Repeat each line of the material exactly.

[start of Dataset content]

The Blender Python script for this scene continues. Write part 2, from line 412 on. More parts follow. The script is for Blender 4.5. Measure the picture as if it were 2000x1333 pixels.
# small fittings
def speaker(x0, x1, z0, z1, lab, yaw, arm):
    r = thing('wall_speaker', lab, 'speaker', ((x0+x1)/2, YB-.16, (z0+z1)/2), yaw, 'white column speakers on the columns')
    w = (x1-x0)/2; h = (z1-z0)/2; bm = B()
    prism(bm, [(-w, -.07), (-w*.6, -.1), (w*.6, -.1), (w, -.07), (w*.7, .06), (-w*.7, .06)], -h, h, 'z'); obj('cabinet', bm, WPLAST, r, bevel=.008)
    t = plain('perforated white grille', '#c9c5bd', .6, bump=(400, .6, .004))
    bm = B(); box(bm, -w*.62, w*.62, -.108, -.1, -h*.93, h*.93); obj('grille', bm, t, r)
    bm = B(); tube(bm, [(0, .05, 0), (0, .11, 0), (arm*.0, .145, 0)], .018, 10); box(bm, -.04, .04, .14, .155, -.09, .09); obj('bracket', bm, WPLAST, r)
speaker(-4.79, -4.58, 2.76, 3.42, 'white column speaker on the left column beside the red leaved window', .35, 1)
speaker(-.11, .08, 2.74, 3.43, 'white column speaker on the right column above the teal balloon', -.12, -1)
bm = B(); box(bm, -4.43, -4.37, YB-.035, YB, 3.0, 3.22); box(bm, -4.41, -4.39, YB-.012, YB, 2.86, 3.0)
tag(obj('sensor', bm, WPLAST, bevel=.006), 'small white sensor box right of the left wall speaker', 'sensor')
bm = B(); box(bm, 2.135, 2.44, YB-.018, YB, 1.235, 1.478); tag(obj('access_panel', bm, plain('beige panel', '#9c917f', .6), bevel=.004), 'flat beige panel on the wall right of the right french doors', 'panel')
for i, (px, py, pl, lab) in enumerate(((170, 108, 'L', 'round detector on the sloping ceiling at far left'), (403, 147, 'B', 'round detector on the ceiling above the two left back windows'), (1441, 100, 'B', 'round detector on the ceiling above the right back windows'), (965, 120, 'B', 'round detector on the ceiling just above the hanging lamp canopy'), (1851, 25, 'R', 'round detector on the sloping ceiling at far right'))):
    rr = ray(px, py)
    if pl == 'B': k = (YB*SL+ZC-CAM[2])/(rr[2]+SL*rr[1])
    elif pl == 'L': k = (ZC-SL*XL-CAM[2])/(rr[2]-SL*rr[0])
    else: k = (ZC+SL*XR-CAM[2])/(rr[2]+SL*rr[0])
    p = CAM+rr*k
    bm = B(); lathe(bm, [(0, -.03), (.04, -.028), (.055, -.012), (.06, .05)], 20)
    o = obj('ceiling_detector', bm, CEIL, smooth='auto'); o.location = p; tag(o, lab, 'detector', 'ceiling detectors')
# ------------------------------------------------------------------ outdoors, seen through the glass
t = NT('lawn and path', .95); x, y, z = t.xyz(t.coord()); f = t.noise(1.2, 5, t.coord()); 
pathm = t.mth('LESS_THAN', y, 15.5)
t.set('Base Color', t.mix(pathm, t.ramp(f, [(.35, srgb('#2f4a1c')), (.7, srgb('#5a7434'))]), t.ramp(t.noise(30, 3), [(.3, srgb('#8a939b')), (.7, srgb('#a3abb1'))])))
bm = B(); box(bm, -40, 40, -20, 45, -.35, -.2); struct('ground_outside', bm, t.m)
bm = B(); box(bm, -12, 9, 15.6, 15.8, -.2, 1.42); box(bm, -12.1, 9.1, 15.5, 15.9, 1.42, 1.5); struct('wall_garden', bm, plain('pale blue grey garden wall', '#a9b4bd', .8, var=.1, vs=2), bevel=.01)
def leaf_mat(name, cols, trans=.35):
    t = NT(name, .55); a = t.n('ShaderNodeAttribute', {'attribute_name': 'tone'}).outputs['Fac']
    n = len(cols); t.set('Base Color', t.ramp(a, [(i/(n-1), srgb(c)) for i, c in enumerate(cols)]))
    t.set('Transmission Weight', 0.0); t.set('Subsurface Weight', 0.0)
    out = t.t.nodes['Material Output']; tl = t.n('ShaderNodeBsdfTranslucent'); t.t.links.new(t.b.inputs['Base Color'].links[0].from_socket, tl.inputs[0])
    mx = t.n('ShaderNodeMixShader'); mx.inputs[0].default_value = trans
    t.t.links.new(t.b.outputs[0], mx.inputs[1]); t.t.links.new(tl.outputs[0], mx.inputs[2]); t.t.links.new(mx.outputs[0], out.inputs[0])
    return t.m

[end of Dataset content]

## Solution to the problem
The Blender Python script for this scene continues. Write part 2, from line 412 on. More parts follow. The script is for Blender 4.5. Measure the picture as if it were 2000x1333 pixels.
# small fittings
def speaker(x0, x1, z0, z1, lab, yaw, arm):
    r = thing('wall_speaker', lab, 'speaker', ((x0+x1)/2, YB-.16, (z0+z1)/2), yaw, 'white column speakers on the columns')
    w = (x1-x0)/2; h = (z1-z0)/2; bm = B()
    prism(bm, [(-w, -.07), (-w*.6, -.1), (w*.6, -.1), (w, -.07), (w*.7, .06), (-w*.7, .06)], -h, h, 'z'); obj('cabinet', bm, WPLAST, r, bevel=.008)
    t = plain('perforated white grille', '#c9c5bd', .6, bump=(400, .6, .004))
    bm = B(); box(bm, -w*.62, w*.62, -.108, -.1, -h*.93, h*.93); obj('grille', bm, t, r)
    bm = B(); tube(bm, [(0, .05, 0), (0, .11, 0), (arm*.0, .145, 0)], .018, 10); box(bm, -.04, .04, .14, .155, -.09, .09); obj('bracket', bm, WPLAST, r)
speaker(-4.79, -4.58, 2.76, 3.42, 'white column speaker on the left column beside the red leaved window', .35, 1)
speaker(-.11, .08, 2.74, 3.43, 'white column speaker on the right column above the teal balloon', -.12, -1)
bm = B(); box(bm, -4.43, -4.37, YB-.035, YB, 3.0, 3.22); box(bm, -4.41, -4.39, YB-.012, YB, 2.86, 3.0)
tag(obj('sensor', bm, WPLAST, bevel=.006), 'small white sensor box right of the left wall speaker', 'sensor')
bm = B(); box(bm, 2.135, 2.44, YB-.018, YB, 1.235, 1.478); tag(obj('access_panel', bm, plain('beige panel', '#9c917f', .6), bevel=.004), 'flat beige panel on the wall right of the right french doors', 'panel')
for i, (px, py, pl, lab) in enumerate(((170, 108, 'L', 'round detector on the sloping ceiling at far left'), (403, 147, 'B', 'round detector on the ceiling above the two left back windows'), (1441, 100, 'B', 'round detector on the ceiling above the right back windows'), (965, 120, 'B', 'round detector on the ceiling just above the hanging lamp canopy'), (1851, 25, 'R', 'round detector on the sloping ceiling at far right'))):
    rr = ray(px, py)
    if pl == 'B': k = (YB*SL+ZC-CAM[2])/(rr[2]+SL*rr[1])
    elif pl == 'L': k = (ZC-SL*XL-CAM[2])/(rr[2]-SL*rr[0])
    else: k = (ZC+SL*XR-CAM[2])/(rr[2]+SL*rr[0])
    p = CAM+rr*k
    bm = B(); lathe(bm, [(0, -.03), (.04, -.028), (.055, -.012), (.06, .05)], 20)
    o = obj('ceiling_detector', bm, CEIL, smooth='auto'); o.location = p; tag(o, lab, 'detector', 'ceiling detectors')
# ------------------------------------------------------------------ outdoors, seen through the glass
t = NT('lawn and path', .95); x, y, z = t.xyz(t.coord()); f = t.noise(1.2, 5, t.coord()); 
pathm = t.mth('LESS_THAN', y, 15.5)
t.set('Base Color', t.mix(pathm, t.ramp(f, [(.35, srgb('#2f4a1c')), (.7, srgb('#5a7434'))]), t.ramp(t.noise(30, 3), [(.3, srgb('#8a939b')), (.7, srgb('#a3abb1'))])))
bm = B(); box(bm, -40, 40, -20, 45, -.35, -.2); struct('ground_outside', bm, t.m)
bm = B(); box(bm, -12, 9, 15.6, 15.8, -.2, 1.42); box(bm, -12.1, 9.1, 15.5, 15.9, 1.42, 1.5); struct('wall_garden', bm, plain('pale blue grey garden wall', '#a9b4bd', .8, var=.1, vs=2), bevel=.01)
def leaf_mat(name, cols, trans=.35):
    t = NT(name, .55); a = t.n('ShaderNodeAttribute', {'attribute_name': 'tone'}).outputs['Fac']
    n = len(cols); t.set('Base Color', t.ramp(a, [(i/(n-1), srgb(c)) for i, c in enumerate(cols)]))
    t.set('Transmission Weight', 0.0); t.set('Subsurface Weight', 0.0)
    out = t.t.nodes['Material Output']; tl = t.n('ShaderNodeBsdfTranslucent'); t.t.links.new(t.b.inputs['Base Color'].links[0].from_socket, tl.inputs[0])
    mx = t.n('ShaderNodeMixShader'); mx.inputs[0].default_value = trans
    t.t.links.new(t.b.outputs[0], mx.inputs[1]); t.t.links.new(tl.outputs[0], mx.inputs[2]); t.t.links.new(mx.outputs[0], out.inputs[0])
    return t.m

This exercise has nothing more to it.